Сам Ходасевич был прирожденным литератором: все, что имело отношение к литературе, он воспринимал как самое важное. У него всегда были литературные «враги», «друзья» и «попутчики». Мережковский и Гиппиус, правда, обвиняли Ходасевича в неспособности понимать метафизику. Действительно, в те годы он не выносил разговоров о «последних вопросах». Иронически, подчас очень зло, высмеивал «Зеленую лампу» и «Тайну трех (с маленькой буквы) за чайным столом», предлагая младшему поколению «взамен всей этой болтовни сосредоточить свои силы на какой-нибудь серьезной литературной работе».
Многие считали Ходасевича скептиком и даже атеистом. Мало кто знал, что он был верующим католиком, но не любил говорить об этом. Он скрывал свою веру под маской иронии, надменности и внешнего скептицизма.
Долгие годы жизни с Ниной Берберовой – постоянная работа, встречи, обсуждения. «Курсив мой» Нины Берберовой – не рассказ о личной жизни, а размышления о той эпохе, времени, которое писательница провела бок о бок со своим соратником и мужем. В какой-то момент Берберова, со свойственной ей цепкостью ума и некоторой холодностью, поняла, что должна уйти. Уйти – сама. Через какое-то время ее муж и близкий друг также понял неизбежность конца.
Из воспоминаний Берберовой:«Однажды утром Ходасевич постучал ко мне. Он пришел спросить меня в последний раз, не вернусь ли я. Если не вернусь, он решил жениться, он больше не в силах быть один. Я бегаю по комнате, пряча от него свое счастливое лицо: он не будет больше один, он спасен! И я спасена тоже. Я тормошу его, и шучу, и играю с ним, называю его „женихом“, но он серьезен: это – важная минута в его жизни (и моей!). Теперь и я могу подумать о своем будущем, он примет это спокойно. Я целую его милое, худенькое лицо, его руки. Он целует меня и от волнения не может сказать ни одного слова».

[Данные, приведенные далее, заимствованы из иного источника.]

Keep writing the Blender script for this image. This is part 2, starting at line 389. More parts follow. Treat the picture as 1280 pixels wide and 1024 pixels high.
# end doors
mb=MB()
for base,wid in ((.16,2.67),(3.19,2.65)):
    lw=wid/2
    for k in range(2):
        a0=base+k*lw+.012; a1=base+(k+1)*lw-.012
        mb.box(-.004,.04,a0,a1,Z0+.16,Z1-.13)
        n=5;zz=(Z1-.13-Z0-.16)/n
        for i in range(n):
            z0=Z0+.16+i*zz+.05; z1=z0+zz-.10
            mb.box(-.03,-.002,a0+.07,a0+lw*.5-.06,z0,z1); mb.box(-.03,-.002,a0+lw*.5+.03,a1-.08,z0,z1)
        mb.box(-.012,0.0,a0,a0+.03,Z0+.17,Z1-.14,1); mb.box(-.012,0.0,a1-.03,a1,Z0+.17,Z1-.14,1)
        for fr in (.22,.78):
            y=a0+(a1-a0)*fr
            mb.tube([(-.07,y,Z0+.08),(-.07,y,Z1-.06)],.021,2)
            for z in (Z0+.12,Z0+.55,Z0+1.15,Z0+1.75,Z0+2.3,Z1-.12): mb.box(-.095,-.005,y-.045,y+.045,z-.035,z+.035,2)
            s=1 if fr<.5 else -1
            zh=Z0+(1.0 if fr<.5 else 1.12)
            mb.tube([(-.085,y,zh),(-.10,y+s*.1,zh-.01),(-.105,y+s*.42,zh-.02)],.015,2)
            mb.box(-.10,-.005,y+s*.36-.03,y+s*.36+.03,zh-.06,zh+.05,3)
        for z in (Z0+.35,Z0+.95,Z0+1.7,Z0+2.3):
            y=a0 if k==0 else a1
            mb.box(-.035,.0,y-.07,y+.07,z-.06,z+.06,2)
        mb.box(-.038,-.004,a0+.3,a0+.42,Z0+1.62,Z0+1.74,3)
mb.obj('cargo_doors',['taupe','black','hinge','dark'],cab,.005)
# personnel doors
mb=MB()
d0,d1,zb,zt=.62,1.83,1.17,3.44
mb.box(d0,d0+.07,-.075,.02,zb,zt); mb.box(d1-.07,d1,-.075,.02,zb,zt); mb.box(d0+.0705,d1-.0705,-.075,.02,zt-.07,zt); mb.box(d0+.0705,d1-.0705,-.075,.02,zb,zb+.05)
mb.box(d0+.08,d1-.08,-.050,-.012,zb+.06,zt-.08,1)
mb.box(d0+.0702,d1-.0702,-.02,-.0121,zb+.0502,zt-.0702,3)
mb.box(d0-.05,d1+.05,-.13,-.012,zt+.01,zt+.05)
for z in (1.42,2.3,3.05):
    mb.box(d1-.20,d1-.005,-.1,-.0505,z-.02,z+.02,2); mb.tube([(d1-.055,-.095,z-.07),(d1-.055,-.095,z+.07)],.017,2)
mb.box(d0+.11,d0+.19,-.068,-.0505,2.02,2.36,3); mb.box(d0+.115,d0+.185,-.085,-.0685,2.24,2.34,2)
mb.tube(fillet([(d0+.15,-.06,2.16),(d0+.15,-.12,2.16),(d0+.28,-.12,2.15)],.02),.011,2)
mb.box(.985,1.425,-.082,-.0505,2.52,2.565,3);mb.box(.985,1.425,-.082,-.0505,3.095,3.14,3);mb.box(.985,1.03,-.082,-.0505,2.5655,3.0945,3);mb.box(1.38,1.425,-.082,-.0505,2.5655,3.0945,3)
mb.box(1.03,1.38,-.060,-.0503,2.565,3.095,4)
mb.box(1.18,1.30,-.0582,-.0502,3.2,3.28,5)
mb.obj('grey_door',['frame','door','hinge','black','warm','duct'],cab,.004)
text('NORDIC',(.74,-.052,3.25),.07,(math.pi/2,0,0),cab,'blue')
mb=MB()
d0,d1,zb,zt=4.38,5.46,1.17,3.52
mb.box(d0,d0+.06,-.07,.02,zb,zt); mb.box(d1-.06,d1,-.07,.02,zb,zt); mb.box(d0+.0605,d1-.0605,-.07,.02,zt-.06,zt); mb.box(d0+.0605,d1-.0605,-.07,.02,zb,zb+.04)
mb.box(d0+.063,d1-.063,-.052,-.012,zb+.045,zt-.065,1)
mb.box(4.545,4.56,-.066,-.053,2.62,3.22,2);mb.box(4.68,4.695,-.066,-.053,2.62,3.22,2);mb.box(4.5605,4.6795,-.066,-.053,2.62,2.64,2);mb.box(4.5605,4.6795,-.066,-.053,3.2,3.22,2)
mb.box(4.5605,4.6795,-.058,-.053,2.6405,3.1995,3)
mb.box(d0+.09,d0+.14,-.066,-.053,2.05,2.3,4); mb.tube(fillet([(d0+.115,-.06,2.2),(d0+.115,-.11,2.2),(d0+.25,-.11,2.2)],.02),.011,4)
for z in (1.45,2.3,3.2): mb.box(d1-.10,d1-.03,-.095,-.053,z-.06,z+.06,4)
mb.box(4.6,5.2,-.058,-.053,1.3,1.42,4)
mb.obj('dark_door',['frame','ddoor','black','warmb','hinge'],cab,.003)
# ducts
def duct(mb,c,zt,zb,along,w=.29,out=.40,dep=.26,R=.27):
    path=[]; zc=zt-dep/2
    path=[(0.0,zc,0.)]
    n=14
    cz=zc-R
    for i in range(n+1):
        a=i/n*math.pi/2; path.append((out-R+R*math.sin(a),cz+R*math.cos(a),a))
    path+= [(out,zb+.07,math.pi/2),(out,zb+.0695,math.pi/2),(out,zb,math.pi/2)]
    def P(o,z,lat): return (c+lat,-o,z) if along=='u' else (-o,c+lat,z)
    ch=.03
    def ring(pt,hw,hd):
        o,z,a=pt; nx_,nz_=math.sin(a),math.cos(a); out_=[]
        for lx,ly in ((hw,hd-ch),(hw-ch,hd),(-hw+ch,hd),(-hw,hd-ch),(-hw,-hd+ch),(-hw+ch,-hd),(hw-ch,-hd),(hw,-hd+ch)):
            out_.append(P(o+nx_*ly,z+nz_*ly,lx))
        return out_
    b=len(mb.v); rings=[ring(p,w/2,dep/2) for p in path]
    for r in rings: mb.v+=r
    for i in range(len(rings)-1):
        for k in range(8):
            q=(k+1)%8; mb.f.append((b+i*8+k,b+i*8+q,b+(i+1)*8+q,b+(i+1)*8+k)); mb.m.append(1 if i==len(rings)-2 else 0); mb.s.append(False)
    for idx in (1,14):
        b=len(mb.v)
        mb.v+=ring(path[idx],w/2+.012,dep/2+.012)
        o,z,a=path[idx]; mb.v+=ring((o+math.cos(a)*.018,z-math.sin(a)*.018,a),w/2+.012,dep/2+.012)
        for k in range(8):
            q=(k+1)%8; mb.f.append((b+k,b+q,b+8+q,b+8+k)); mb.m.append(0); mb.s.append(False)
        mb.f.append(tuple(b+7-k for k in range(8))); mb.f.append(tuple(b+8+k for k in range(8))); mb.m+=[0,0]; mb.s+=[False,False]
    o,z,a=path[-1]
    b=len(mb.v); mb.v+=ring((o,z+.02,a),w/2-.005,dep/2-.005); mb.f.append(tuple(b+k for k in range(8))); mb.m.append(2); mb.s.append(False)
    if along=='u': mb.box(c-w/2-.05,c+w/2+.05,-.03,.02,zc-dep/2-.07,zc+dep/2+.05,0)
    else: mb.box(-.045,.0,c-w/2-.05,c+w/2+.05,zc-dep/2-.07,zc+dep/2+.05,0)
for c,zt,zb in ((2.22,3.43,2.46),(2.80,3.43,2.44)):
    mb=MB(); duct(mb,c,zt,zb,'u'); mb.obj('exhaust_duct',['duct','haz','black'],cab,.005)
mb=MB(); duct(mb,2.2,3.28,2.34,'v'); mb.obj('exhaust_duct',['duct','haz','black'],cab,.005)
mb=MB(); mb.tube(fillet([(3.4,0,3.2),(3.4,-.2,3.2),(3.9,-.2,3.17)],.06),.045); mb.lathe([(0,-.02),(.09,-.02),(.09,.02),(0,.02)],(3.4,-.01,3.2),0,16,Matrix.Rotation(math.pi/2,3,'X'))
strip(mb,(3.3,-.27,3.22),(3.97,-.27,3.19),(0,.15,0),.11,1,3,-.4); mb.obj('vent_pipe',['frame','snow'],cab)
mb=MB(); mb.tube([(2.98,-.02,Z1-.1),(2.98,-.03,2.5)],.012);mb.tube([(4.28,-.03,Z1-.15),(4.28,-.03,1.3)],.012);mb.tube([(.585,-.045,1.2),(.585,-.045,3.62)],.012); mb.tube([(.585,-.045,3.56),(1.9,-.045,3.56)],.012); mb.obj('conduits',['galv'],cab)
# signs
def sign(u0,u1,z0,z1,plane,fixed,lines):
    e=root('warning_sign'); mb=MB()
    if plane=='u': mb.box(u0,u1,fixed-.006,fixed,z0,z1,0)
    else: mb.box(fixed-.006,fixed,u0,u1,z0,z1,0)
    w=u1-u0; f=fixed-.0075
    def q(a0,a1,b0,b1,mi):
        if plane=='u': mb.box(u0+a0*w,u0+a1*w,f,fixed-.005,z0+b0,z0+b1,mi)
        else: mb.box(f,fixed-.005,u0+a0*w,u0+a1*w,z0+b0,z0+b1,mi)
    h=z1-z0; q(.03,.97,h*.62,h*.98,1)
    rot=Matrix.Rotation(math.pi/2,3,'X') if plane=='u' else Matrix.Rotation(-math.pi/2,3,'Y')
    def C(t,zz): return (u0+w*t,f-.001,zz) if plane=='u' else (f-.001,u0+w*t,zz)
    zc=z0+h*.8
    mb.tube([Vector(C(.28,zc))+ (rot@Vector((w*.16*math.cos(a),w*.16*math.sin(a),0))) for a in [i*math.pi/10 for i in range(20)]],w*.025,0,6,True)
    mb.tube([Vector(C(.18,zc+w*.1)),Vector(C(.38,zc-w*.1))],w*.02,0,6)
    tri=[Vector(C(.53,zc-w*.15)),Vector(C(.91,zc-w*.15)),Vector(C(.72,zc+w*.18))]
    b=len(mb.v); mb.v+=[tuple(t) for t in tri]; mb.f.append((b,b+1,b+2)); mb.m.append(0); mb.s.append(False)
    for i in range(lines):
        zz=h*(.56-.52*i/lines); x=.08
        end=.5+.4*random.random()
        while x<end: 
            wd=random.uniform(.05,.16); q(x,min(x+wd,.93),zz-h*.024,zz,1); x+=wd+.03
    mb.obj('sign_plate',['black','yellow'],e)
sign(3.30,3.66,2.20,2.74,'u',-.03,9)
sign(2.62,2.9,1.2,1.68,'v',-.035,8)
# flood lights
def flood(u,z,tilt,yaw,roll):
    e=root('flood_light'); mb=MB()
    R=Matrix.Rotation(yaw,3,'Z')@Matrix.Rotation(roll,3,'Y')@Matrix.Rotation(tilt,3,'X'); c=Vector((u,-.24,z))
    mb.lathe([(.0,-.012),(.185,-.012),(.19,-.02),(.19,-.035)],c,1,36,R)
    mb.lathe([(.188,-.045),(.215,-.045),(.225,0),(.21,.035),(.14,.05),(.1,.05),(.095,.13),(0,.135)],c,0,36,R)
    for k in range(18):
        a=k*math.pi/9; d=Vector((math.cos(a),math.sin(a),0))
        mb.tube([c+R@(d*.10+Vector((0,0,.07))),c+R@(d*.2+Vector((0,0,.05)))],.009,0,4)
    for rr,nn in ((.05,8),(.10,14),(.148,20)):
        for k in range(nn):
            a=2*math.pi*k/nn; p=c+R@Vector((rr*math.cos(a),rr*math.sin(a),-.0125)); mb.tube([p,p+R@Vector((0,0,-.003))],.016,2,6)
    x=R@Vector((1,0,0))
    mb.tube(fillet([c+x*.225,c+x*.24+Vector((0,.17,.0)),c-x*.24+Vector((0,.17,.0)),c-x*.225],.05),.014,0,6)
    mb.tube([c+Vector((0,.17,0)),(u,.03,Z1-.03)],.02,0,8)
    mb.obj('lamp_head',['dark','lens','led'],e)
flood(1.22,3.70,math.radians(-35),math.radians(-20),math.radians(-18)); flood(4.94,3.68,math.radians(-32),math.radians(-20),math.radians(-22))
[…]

Оля Марголина появилась в их жизни еще зимой 1931 – 1932 годов. Ей было тогда около сорока лет, но она выглядела гораздо моложе. Нина Берберова вспоминала эпизод, как Оля как-то сказала: «И вот видишь: в свое время замуж не вышла, и вообще, все не как у всех». «„У всех“ – это значило у людей ее круга: одинаковых, буржуазных, семейных», – комментировала Берберова.